Without the husband’s knowledge, the wife ran up a line of credit that had been secured against the home, defaulted on the mortgage payments and also owed money to Legal Aid Ontario, which placed a lien on the home for almost $20,000. The husband only learned about the wife’s financial irresponsibility when he arrived at the home and found a letter on the door from the bank, indicating that he would be evicted, and the home sold unless the debt was cleared up.
The husband then took emergency steps to prevent the family home from being lost, arranged for refinancing and settled with Legal Aid Ontario for most of the outstanding debt. When the couple returned to court to address their equalization of Net Family Property, the husband asked for an unequal division to account for the fact that, in light of the wife’s post-separation mis-management, it would be unfair to burden him with half the costs of her self-imposed debt.
On one hand, the wife had been in desperate circumstances since separation, working at Tim Hortons and relying on the generosity of her friends and church to meet her basic needs. She had been borrowing money to pay for necessities and enlisting the help of Legal Aid Ontario to settle the custody issues stemming from the breakdown of the parties’ marriage.

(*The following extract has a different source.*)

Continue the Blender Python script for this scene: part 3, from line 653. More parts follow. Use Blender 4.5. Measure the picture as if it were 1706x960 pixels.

On the other hand, the wife had incurred these debts on her own and had failed to take any steps to resolve them. She had become apathetic and let matters get so out of control that the security of the home, in which the children lived, was in real jeopardy. What was more troubling is that she failed to take any responsibility for the situation, even when circumstances were clearly very dire, it was only the husband’s eleventh-hour steps to refinance that saved the family home from being lost.
The Court concluded that an equal division of family property would be unconscionable in the circumstances and reduced the wife’s entitlement accordingly.